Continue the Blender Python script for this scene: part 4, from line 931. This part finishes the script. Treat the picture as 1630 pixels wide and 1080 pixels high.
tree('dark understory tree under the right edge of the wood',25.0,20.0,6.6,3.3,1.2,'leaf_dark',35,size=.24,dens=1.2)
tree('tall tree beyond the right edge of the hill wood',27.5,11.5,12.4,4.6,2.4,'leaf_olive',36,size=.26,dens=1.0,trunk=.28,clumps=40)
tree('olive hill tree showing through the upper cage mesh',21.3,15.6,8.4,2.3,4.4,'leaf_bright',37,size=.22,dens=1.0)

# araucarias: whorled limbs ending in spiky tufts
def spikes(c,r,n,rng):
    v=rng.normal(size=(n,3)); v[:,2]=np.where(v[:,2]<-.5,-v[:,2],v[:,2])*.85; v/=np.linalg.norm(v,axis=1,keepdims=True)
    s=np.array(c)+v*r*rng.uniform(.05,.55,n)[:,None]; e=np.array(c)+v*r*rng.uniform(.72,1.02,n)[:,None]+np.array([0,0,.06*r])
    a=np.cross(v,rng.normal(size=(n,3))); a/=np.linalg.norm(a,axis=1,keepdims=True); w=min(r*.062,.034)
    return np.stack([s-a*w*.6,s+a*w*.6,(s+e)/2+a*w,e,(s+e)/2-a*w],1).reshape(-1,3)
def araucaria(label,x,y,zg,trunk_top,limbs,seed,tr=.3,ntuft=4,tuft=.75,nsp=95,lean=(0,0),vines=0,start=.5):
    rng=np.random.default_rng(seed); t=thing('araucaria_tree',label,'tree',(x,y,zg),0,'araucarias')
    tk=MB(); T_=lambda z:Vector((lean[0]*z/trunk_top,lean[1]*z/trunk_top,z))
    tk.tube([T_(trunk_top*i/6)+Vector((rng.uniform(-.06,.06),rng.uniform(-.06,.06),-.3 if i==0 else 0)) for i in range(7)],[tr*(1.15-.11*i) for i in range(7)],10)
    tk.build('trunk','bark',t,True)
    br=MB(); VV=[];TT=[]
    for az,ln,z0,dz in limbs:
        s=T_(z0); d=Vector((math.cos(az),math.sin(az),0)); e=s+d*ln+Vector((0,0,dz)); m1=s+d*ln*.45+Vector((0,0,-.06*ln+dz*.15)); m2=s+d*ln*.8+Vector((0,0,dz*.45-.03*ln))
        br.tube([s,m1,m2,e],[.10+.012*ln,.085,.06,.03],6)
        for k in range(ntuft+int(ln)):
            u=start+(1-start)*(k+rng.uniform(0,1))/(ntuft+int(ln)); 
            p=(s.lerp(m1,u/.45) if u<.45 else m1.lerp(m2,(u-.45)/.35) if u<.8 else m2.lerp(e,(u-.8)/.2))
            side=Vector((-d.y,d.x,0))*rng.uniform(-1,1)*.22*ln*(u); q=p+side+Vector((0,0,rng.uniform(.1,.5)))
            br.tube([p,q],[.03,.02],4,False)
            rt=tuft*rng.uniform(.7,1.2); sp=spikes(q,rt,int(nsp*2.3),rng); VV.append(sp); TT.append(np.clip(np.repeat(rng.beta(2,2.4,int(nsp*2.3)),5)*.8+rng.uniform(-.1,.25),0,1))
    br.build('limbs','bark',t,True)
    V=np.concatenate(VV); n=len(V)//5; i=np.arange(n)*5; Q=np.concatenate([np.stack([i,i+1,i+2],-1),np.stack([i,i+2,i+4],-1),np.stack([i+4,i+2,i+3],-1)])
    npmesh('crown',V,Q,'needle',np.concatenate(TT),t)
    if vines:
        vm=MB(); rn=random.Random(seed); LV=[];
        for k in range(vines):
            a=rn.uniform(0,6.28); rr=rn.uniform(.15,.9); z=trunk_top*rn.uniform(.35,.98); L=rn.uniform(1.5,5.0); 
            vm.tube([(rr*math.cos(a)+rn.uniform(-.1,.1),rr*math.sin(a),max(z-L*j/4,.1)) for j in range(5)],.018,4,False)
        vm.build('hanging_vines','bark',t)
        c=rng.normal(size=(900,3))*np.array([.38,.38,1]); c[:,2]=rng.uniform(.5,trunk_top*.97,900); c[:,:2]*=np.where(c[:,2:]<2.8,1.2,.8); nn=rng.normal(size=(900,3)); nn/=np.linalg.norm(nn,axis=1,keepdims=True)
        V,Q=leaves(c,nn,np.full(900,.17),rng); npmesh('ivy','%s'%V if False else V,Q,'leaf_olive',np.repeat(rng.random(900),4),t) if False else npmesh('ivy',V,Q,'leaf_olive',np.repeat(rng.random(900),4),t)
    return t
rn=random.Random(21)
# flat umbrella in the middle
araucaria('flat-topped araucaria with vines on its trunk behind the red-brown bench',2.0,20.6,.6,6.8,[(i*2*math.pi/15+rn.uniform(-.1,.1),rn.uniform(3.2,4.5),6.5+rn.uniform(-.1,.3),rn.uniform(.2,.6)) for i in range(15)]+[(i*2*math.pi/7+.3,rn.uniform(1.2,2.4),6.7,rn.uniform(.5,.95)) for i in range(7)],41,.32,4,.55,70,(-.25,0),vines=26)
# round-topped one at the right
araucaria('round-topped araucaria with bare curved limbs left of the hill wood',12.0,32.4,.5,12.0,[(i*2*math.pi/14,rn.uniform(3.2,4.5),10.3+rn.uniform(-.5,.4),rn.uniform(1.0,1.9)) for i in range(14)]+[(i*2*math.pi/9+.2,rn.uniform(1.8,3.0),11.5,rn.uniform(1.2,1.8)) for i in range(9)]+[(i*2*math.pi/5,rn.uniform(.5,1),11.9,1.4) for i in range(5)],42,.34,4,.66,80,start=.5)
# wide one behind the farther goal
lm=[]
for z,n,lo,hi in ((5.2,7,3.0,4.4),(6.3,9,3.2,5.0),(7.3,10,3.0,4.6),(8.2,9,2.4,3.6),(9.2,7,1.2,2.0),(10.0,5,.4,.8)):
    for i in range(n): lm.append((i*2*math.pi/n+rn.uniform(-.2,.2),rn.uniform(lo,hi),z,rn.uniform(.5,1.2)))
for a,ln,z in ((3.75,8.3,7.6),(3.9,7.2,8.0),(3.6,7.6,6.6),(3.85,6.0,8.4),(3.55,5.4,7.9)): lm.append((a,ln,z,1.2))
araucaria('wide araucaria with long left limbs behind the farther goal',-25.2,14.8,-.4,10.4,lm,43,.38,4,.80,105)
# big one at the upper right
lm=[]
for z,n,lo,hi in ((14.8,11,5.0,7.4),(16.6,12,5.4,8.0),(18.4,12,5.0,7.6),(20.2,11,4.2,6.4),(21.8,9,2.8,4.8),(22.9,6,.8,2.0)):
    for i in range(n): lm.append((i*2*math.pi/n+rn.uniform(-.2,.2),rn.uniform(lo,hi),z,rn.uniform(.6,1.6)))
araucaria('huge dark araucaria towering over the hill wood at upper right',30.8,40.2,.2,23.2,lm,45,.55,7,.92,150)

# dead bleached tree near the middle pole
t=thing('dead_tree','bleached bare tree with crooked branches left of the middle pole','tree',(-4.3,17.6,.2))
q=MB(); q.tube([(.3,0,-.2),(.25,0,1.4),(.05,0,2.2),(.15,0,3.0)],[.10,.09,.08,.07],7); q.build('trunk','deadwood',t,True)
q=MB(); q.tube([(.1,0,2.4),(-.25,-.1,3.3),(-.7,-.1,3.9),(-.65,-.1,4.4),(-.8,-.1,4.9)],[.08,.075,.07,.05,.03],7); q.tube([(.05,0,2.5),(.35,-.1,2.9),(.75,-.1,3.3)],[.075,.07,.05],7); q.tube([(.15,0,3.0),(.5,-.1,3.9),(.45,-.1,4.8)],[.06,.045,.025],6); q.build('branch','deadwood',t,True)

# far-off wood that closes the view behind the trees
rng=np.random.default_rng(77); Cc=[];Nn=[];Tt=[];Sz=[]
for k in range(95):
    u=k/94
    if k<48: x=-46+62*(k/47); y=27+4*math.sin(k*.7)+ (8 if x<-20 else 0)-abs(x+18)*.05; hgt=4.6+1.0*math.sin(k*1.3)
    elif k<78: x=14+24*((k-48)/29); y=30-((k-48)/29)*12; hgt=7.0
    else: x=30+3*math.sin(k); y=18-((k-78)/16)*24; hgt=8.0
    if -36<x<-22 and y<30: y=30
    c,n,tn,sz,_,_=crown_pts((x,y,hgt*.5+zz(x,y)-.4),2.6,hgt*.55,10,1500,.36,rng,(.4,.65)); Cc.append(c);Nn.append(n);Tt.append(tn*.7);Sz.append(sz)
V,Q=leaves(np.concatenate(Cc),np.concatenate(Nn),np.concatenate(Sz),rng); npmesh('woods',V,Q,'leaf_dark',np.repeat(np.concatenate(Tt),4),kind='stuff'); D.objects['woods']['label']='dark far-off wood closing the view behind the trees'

--

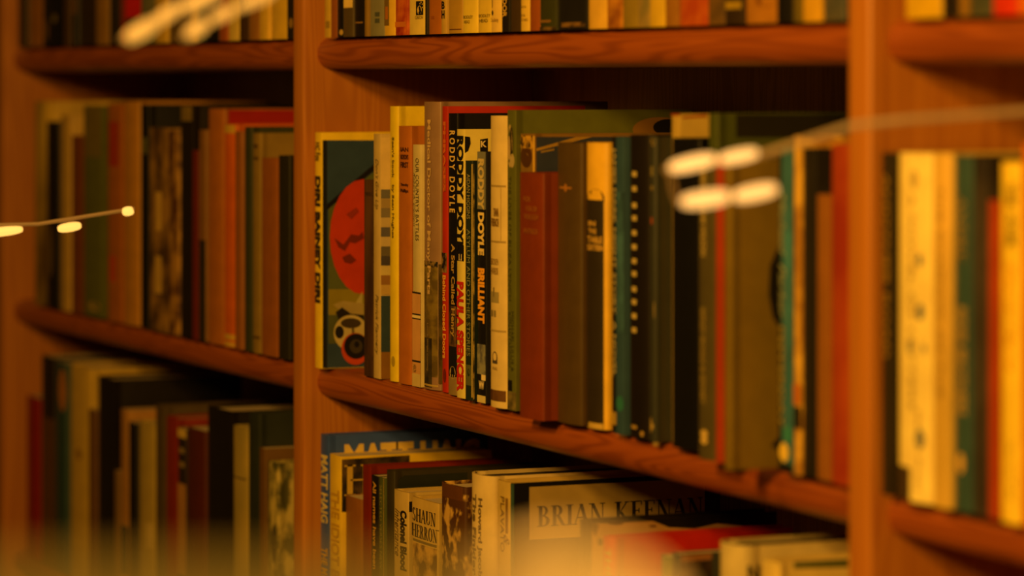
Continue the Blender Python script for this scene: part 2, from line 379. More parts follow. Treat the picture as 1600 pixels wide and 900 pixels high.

- _Written request_:
Reproduce, without alteration, solely the lines beginning at the line that includes "Continue the Blender Python script for this scene: part 4, from" and ending at the line that includes "tree('olive hill tree", both lines included.

- _Correct output_:
Continue the Blender Python script for this scene: part 4, from line 931. This part finishes the script. Treat the picture as 1630 pixels wide and 1080 pixels high.
tree('dark understory tree under the right edge of the wood',25.0,20.0,6.6,3.3,1.2,'leaf_dark',35,size=.24,dens=1.2)
tree('tall tree beyond the right edge of the hill wood',27.5,11.5,12.4,4.6,2.4,'leaf_olive',36,size=.26,dens=1.0,trunk=.28,clumps=40)
tree('olive hill tree showing through the upper cage mesh',21.3,15.6,8.4,2.3,4.4,'leaf_bright',37,size=.22,dens=1.0)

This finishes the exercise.